The request:
Every line that contains the word "picture" should be copied out.

= = = =

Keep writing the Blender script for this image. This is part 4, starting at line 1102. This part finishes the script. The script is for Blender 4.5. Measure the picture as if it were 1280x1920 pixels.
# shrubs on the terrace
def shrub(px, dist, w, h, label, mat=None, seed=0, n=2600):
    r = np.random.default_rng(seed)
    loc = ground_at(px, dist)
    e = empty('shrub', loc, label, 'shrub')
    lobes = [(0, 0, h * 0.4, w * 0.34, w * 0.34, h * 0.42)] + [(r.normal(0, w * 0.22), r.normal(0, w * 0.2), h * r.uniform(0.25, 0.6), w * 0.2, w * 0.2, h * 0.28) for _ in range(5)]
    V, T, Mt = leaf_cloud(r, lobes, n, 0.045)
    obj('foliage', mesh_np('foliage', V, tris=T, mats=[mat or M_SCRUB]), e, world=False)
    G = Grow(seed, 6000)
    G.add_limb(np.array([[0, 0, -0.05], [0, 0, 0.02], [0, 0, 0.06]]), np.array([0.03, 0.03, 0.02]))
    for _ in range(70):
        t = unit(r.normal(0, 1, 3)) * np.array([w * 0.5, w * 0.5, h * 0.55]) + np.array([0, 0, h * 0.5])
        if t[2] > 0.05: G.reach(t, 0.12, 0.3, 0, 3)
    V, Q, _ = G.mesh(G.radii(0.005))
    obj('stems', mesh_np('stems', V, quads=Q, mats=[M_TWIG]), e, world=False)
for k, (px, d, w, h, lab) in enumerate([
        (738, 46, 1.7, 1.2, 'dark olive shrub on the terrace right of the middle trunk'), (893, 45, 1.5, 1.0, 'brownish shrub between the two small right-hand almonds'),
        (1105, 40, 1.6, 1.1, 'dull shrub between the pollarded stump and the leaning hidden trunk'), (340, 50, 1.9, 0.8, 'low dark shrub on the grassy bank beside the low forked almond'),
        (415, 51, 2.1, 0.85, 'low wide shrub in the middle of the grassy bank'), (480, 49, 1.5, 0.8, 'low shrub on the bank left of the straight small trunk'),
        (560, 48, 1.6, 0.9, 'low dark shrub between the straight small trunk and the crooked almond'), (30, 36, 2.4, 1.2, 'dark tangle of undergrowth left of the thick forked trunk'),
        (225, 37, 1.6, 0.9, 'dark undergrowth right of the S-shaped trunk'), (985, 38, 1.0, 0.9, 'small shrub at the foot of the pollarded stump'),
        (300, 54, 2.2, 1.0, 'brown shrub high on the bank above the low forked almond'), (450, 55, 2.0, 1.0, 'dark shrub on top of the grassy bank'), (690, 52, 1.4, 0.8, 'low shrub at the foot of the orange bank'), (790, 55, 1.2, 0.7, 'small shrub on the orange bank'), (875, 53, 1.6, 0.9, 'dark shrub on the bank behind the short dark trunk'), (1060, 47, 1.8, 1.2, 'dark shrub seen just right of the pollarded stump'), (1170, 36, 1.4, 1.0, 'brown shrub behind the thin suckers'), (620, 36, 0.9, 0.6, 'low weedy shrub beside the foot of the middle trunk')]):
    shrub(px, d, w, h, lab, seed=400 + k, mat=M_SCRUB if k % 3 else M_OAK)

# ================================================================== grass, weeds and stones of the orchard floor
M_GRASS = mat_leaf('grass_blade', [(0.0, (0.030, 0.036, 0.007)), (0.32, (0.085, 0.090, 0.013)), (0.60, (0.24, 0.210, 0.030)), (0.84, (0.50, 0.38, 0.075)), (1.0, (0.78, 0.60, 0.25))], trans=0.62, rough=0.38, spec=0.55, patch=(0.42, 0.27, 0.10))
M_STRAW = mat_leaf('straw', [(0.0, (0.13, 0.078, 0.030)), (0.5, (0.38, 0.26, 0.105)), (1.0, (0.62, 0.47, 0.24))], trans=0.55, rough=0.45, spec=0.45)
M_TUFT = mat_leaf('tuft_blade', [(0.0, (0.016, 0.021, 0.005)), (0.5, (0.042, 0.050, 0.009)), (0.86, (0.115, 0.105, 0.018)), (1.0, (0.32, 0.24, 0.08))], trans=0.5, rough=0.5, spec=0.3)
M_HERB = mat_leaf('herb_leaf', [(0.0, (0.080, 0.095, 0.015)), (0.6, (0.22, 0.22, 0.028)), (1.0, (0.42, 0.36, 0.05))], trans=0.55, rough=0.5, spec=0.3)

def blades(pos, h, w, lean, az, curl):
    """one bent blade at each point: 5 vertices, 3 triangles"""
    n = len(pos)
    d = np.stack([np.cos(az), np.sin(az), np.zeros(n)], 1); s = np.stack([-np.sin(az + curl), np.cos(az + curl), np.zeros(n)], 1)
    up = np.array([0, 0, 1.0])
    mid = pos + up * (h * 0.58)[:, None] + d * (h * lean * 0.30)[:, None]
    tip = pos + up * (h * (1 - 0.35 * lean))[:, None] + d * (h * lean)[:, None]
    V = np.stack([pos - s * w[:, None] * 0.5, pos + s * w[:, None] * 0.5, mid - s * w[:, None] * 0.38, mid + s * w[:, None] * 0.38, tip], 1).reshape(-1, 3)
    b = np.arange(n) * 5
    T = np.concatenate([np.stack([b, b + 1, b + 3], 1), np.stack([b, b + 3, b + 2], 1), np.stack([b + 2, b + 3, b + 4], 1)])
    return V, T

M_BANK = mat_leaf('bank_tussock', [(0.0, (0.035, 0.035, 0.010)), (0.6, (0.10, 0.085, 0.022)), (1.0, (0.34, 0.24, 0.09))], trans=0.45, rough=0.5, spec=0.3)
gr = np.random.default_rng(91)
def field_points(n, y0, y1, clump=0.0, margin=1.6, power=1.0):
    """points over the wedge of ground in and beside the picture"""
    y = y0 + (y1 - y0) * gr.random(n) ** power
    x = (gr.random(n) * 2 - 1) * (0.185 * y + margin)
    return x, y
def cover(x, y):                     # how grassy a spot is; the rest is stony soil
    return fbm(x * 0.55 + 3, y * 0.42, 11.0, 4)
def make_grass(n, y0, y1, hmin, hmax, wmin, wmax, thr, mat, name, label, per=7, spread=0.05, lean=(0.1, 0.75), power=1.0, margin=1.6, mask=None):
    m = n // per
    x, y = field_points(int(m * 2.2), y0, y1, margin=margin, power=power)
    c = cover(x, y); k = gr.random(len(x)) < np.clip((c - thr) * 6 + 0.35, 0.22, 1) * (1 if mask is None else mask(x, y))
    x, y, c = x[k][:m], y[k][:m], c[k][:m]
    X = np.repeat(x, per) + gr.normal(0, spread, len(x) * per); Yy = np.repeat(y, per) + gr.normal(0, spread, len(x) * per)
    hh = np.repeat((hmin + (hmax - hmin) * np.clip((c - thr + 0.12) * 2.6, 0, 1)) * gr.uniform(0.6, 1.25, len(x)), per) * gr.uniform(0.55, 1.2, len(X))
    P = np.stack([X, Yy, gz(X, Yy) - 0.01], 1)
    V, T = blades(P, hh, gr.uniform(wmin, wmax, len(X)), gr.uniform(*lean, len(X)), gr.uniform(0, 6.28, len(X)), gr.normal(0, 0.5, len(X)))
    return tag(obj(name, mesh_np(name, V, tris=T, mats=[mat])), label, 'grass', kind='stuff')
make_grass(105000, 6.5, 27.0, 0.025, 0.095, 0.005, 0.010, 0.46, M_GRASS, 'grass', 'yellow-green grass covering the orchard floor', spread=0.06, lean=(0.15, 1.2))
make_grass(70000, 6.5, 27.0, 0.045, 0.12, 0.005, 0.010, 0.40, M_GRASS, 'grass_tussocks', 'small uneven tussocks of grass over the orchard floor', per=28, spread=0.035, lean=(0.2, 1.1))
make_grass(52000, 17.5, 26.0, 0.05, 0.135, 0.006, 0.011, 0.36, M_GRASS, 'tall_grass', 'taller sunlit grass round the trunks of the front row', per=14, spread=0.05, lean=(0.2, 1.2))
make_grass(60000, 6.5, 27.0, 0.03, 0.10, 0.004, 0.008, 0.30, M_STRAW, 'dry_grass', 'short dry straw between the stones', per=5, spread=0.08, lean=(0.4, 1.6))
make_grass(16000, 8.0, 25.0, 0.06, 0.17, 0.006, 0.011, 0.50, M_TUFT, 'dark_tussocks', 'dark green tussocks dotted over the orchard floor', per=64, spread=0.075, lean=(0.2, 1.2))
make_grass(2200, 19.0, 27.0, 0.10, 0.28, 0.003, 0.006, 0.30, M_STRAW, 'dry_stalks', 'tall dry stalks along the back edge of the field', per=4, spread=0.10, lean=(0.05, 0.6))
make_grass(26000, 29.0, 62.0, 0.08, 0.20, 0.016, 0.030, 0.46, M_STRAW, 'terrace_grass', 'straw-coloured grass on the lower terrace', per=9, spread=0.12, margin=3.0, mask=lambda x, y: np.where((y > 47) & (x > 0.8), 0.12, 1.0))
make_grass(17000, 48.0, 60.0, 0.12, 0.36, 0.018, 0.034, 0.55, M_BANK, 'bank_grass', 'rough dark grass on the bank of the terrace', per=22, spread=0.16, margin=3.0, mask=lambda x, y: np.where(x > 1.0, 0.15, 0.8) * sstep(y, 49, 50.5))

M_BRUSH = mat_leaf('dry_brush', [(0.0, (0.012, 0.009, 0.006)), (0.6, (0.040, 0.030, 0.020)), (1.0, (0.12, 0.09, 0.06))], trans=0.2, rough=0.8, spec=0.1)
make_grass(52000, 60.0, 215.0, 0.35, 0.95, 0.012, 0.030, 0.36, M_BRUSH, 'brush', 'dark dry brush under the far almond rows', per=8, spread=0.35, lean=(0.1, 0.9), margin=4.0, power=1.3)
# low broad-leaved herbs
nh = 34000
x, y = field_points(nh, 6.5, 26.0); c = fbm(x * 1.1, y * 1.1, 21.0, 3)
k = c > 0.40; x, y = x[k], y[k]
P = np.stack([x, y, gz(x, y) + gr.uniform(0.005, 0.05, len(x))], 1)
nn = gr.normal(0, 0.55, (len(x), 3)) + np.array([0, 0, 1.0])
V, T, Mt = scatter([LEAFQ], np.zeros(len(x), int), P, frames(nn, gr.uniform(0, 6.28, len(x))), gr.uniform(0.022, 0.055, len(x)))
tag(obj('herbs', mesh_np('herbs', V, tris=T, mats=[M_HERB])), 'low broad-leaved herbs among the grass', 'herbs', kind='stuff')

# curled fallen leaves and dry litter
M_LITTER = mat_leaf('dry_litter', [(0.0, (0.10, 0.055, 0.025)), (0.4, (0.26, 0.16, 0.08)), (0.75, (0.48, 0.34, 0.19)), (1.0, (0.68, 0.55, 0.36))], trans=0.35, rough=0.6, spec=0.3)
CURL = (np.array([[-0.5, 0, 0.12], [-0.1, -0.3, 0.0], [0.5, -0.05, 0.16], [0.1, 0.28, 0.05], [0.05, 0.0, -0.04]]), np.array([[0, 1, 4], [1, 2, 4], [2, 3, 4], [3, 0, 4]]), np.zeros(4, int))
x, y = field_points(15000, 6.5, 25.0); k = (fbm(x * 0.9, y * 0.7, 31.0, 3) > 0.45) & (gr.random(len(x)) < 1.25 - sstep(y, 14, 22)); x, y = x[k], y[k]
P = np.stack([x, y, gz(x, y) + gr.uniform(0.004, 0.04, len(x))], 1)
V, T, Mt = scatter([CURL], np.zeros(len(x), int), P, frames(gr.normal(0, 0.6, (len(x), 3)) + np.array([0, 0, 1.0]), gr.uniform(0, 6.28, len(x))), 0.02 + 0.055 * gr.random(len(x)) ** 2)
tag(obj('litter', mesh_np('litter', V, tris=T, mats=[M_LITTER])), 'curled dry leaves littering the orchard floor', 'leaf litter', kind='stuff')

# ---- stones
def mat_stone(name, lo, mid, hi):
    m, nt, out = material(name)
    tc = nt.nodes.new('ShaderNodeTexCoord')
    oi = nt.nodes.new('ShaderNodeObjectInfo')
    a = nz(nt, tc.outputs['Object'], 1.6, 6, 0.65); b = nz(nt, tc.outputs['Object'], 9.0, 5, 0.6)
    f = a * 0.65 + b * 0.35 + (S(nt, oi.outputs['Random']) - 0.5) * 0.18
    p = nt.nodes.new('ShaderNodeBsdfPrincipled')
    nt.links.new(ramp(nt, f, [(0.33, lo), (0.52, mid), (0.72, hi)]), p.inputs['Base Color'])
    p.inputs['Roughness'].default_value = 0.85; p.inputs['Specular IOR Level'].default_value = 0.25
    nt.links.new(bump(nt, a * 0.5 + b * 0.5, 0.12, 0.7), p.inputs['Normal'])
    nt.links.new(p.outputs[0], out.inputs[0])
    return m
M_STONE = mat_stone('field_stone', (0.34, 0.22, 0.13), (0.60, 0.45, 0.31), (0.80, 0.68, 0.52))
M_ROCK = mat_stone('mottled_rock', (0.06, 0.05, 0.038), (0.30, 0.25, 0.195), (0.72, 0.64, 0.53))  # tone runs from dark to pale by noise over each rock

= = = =

Task output:
Keep writing the Blender script for this image. This is part 4, starting at line 1102. This part finishes the script. The script is for Blender 4.5. Measure the picture as if it were 1280x1920 pixels.
    """points over the wedge of ground in and beside the picture"""